The Indians have received 28.2 WAR from Sizemore during his first 6+ years with the club, the standard years a player gets before free agency. That WAR translates to a $111.8M value on the open market, yet the Indians only paid Sizemore $15.4M over this time, giving the Indians a Surplus Value of $96.4M. Even if Sizemore did not play a single inning for the Indians in 2011 and they paid him $7.5M for nothing this year, he would still be a ridiculous steal of a contract for them.

But what if Sizemore did not have that deal with the Indians and left them after 2010and then developed an injury going into 2011? That new team would be saddled with a player that could be paid nearly $20M/year, based on his career to that point and similar to a Carl Crawford-type of deal, and not playing up to his fullest potential. Then there would be no Surplus Value, as a $20M player needs to produce 4 to 4.5 WAR to justify that salary every year.

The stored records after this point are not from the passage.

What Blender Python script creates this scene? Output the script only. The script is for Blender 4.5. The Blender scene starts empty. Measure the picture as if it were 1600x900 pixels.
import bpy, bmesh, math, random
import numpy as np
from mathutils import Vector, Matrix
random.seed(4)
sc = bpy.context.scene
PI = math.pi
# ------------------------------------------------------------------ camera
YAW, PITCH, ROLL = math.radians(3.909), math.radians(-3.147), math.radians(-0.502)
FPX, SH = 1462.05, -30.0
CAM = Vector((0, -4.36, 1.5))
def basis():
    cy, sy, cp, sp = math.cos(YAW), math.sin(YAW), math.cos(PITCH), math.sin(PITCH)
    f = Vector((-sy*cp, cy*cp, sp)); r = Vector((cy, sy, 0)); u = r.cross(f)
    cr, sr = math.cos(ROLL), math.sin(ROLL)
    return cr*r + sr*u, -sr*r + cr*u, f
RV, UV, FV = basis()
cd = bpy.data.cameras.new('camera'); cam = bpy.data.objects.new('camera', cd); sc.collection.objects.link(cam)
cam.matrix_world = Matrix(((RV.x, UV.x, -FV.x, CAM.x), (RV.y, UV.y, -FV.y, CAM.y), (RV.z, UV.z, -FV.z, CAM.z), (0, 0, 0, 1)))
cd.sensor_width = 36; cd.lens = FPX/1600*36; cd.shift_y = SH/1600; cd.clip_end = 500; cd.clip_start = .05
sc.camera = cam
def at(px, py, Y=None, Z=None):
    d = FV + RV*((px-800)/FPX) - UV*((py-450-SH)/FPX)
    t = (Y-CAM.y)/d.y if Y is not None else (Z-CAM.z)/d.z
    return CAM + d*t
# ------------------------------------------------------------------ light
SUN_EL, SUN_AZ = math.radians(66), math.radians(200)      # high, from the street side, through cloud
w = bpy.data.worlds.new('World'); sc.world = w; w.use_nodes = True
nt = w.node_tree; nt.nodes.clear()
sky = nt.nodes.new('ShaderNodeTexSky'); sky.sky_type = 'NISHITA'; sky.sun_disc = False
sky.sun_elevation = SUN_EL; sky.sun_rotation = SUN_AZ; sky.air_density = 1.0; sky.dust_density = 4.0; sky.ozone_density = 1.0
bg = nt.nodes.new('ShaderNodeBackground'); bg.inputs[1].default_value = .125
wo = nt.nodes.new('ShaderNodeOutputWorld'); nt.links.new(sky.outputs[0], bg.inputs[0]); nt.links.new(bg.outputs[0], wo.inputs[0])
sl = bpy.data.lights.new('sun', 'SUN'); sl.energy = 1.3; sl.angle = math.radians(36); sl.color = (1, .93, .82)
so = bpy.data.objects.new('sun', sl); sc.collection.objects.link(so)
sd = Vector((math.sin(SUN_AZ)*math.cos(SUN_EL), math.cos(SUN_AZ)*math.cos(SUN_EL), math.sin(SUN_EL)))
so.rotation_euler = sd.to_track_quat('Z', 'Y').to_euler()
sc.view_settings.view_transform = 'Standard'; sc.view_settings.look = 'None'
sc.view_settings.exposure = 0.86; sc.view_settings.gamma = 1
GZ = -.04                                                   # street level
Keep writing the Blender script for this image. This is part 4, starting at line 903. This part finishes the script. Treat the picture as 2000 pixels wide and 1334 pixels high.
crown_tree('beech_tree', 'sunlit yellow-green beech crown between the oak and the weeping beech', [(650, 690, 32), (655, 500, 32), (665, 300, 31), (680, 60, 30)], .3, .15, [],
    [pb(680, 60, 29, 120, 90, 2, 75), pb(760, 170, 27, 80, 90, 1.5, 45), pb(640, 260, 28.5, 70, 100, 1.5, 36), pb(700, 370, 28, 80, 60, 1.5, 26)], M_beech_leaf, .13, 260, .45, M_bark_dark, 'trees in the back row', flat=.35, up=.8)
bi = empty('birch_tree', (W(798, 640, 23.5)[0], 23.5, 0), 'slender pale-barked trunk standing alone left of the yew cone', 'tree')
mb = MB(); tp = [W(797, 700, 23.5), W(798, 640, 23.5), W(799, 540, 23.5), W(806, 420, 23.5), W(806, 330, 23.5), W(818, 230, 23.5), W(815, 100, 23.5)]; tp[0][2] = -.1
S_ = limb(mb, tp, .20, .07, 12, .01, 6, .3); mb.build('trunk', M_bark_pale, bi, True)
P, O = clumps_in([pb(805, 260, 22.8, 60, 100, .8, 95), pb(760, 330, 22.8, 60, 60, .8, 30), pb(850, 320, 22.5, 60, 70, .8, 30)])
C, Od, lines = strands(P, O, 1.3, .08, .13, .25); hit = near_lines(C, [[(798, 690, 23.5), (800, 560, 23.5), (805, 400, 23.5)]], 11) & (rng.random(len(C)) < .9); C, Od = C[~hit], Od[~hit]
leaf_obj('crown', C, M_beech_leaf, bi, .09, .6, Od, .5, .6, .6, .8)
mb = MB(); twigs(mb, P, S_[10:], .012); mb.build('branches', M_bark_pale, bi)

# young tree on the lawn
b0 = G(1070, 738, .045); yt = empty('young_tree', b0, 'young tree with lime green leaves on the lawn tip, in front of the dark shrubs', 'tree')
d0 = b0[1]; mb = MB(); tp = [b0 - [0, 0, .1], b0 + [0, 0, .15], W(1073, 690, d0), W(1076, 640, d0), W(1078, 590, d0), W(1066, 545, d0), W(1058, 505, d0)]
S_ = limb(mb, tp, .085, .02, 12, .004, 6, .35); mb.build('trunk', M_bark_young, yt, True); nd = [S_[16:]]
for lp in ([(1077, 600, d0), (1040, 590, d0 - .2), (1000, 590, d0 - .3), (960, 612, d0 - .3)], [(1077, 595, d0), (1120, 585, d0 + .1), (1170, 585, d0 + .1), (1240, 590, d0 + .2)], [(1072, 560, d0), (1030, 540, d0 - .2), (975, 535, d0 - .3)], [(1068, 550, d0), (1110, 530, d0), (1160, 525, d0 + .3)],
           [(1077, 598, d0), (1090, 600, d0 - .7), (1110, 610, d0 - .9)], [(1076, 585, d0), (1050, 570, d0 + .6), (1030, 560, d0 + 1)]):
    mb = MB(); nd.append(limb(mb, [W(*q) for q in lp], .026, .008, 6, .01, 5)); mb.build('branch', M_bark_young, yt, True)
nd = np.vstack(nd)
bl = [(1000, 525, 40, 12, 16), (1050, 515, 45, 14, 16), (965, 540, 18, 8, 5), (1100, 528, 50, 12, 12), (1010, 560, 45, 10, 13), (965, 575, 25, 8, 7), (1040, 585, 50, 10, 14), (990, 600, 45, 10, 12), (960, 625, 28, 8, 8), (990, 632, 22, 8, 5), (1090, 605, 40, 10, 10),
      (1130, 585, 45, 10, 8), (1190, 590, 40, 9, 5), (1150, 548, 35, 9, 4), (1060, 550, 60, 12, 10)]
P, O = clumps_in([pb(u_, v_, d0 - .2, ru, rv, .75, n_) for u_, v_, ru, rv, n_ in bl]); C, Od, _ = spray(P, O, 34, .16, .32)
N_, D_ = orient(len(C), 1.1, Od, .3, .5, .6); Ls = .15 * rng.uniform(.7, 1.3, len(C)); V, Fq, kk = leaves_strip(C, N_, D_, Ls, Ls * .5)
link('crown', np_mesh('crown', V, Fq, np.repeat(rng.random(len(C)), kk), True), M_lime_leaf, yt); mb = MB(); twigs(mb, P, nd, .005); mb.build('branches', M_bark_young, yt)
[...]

Going back to McCutchen, the Sizemore deal is eminently affordable for any team, even one with limited resources like the Pirates. Normally, I advocate signing hitters to a maximum of 5 year deals, but mentioned that 6 years is possible for a franchise cornerstone. A 6 year deal would buy out the first year of Cutch-22’s free agent years. At that point, I’m wondering if it would be better for the Pirates to release him into the wild and let some other team deal with the possibility of a 30 year old Andrew McCutchen developing knee problems (Jason Bay, Grady Sizemore, Carlos Beltran) or a declining skill set.

In my heart of hearts, I would hate to see McCutchen ever play in any other uniform, but in these wintery economic times that the Pirates have put themselves in, McCutchen may price himself out of our market and his true value to the club. You never want to pay someone in the present for past glories.